┌─ Dataset content

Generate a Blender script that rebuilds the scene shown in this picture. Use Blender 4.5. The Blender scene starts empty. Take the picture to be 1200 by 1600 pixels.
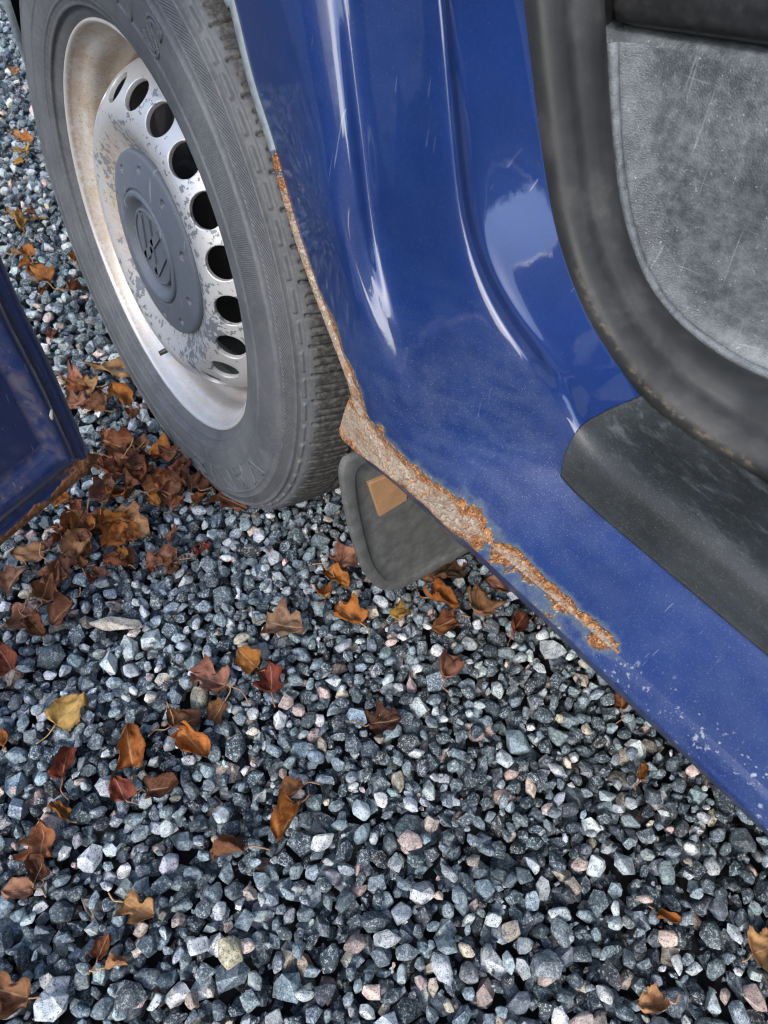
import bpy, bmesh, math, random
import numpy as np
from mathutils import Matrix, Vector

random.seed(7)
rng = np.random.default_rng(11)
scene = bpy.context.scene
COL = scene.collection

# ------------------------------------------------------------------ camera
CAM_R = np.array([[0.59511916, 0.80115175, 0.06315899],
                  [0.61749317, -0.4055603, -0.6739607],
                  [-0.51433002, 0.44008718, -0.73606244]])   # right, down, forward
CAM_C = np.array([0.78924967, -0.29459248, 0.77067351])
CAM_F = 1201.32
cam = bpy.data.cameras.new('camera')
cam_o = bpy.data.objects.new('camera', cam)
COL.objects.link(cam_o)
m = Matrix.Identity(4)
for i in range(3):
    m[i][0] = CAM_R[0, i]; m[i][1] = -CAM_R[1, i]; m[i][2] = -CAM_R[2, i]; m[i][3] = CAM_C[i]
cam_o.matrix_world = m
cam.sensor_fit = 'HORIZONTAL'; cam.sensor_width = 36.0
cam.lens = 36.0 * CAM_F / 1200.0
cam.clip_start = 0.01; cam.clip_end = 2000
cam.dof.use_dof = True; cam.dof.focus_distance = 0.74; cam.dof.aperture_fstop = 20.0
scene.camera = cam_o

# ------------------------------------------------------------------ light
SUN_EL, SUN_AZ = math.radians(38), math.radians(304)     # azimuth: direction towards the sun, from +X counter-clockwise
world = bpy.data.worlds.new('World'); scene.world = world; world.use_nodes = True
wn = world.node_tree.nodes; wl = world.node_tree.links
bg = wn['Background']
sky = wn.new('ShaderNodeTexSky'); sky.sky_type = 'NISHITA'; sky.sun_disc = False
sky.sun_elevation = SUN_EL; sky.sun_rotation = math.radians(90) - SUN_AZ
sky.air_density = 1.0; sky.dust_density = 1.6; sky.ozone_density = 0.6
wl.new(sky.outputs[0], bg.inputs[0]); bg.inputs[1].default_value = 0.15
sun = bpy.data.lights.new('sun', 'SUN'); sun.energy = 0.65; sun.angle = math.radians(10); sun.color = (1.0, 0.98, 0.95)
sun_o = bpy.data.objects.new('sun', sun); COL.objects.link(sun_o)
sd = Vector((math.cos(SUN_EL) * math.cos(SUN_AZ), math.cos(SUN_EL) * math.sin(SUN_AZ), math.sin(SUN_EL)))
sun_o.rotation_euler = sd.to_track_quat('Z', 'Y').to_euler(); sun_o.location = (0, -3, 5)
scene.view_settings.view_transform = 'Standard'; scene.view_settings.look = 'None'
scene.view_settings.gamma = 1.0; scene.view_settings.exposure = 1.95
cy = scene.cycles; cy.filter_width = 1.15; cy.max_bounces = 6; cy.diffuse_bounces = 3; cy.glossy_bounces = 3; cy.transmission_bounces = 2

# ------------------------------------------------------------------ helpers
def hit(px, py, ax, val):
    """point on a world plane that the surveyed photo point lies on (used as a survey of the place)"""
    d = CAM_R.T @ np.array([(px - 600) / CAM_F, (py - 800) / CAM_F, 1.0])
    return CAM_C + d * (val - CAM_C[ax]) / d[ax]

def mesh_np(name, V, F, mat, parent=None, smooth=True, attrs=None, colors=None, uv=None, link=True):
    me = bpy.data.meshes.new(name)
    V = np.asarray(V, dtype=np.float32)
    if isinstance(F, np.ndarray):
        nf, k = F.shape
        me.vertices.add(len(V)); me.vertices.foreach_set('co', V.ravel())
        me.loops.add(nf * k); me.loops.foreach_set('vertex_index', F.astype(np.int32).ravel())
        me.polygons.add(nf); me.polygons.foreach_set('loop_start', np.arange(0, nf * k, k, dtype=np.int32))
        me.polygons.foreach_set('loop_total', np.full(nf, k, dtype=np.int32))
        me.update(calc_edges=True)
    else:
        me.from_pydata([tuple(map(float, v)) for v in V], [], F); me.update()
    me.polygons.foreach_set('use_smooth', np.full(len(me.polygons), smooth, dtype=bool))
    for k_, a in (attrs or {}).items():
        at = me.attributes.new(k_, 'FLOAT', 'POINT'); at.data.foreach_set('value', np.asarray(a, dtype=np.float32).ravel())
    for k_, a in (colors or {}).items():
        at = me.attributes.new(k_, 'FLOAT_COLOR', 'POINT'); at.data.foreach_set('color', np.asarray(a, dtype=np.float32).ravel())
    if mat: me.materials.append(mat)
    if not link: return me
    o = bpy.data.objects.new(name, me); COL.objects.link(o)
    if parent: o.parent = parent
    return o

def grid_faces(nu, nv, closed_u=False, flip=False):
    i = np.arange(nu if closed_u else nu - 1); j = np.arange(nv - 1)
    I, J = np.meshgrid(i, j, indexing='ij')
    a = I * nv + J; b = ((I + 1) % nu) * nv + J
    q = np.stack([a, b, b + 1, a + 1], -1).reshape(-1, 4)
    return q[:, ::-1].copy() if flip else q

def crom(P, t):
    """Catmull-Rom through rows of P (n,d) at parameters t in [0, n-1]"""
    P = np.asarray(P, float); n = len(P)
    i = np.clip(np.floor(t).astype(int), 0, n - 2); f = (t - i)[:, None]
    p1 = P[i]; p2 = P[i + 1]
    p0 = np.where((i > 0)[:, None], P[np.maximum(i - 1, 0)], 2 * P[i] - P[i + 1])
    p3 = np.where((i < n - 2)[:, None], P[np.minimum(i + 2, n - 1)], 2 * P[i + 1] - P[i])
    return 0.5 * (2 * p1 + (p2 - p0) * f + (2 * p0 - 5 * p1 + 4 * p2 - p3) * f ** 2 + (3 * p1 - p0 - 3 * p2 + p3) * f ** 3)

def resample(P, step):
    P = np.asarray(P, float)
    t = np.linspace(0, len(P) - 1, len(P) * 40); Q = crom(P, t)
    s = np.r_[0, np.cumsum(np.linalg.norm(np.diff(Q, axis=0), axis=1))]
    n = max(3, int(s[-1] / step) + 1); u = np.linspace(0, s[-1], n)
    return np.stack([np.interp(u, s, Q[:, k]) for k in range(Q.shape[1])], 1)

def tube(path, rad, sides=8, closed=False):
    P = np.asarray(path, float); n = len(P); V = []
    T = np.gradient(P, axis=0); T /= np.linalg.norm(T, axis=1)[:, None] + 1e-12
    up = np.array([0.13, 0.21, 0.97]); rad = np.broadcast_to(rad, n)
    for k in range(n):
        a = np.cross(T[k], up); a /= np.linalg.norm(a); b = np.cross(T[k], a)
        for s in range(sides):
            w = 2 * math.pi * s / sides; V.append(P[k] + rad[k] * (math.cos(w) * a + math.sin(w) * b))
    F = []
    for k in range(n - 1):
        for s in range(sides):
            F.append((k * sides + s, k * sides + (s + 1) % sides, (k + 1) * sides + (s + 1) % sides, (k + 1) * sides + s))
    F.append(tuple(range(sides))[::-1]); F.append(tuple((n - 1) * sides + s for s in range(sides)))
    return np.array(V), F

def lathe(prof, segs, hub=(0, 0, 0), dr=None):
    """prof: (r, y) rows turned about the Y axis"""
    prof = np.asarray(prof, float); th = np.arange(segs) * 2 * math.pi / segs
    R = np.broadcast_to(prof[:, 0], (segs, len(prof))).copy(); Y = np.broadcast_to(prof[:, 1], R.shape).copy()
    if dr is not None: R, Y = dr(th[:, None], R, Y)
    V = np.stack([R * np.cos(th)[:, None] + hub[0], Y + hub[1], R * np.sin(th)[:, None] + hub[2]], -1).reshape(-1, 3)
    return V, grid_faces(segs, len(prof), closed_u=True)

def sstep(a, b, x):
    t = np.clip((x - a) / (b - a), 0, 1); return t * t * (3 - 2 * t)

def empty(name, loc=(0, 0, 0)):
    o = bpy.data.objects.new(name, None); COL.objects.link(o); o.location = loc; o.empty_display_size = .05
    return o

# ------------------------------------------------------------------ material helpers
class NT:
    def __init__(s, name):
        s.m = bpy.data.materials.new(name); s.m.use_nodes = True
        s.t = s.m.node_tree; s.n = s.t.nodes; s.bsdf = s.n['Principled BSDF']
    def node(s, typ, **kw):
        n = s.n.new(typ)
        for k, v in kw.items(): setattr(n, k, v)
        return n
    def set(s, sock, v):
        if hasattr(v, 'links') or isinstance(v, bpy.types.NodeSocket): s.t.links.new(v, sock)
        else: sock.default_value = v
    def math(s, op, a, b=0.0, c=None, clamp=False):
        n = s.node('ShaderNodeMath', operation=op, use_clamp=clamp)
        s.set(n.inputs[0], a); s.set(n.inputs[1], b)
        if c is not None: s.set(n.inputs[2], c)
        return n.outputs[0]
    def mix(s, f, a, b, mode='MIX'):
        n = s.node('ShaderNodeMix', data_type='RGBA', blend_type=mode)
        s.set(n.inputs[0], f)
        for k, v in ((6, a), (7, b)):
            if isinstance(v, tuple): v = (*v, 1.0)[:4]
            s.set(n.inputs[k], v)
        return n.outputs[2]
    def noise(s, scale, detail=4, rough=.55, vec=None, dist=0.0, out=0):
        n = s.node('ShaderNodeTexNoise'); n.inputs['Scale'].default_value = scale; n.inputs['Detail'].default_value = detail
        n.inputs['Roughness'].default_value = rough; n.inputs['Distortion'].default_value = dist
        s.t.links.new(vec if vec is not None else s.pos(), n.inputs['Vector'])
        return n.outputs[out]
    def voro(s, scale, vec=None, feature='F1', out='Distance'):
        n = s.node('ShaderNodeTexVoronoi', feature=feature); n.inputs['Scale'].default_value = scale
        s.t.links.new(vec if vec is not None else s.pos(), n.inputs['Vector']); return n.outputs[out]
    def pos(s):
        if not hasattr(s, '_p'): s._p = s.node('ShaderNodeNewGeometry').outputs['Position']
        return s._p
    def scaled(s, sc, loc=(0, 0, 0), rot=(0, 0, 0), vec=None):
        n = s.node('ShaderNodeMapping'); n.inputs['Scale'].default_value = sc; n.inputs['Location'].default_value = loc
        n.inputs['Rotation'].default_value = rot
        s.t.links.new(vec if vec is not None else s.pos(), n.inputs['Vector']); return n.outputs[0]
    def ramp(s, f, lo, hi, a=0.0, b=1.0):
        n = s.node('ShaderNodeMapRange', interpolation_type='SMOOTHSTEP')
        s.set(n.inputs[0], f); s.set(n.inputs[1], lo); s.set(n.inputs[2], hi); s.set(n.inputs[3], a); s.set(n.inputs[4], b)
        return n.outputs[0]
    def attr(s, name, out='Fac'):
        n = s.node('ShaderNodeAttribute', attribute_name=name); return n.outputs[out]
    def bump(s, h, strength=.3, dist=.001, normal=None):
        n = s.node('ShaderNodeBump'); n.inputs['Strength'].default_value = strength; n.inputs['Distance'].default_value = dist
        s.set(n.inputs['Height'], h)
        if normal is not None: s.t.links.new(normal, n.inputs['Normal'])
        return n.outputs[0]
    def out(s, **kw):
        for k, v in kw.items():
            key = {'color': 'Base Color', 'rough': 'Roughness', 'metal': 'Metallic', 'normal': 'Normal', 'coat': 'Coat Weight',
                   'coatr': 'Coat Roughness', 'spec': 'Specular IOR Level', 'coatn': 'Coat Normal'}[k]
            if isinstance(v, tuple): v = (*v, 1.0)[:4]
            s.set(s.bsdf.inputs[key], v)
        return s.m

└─

Reproduce only the lines from the beginning of the data through the line that contains "COL = scene.collection", both included, and please drop the pictures.

# Right answer
Generate a Blender script that rebuilds the scene shown in this picture. Use Blender 4.5. The Blender scene starts empty. Take the picture to be 1200 by 1600 pixels.
import bpy, bmesh, math, random
import numpy as np
from mathutils import Matrix, Vector

random.seed(7)
rng = np.random.default_rng(11)
scene = bpy.context.scene
COL = scene.collection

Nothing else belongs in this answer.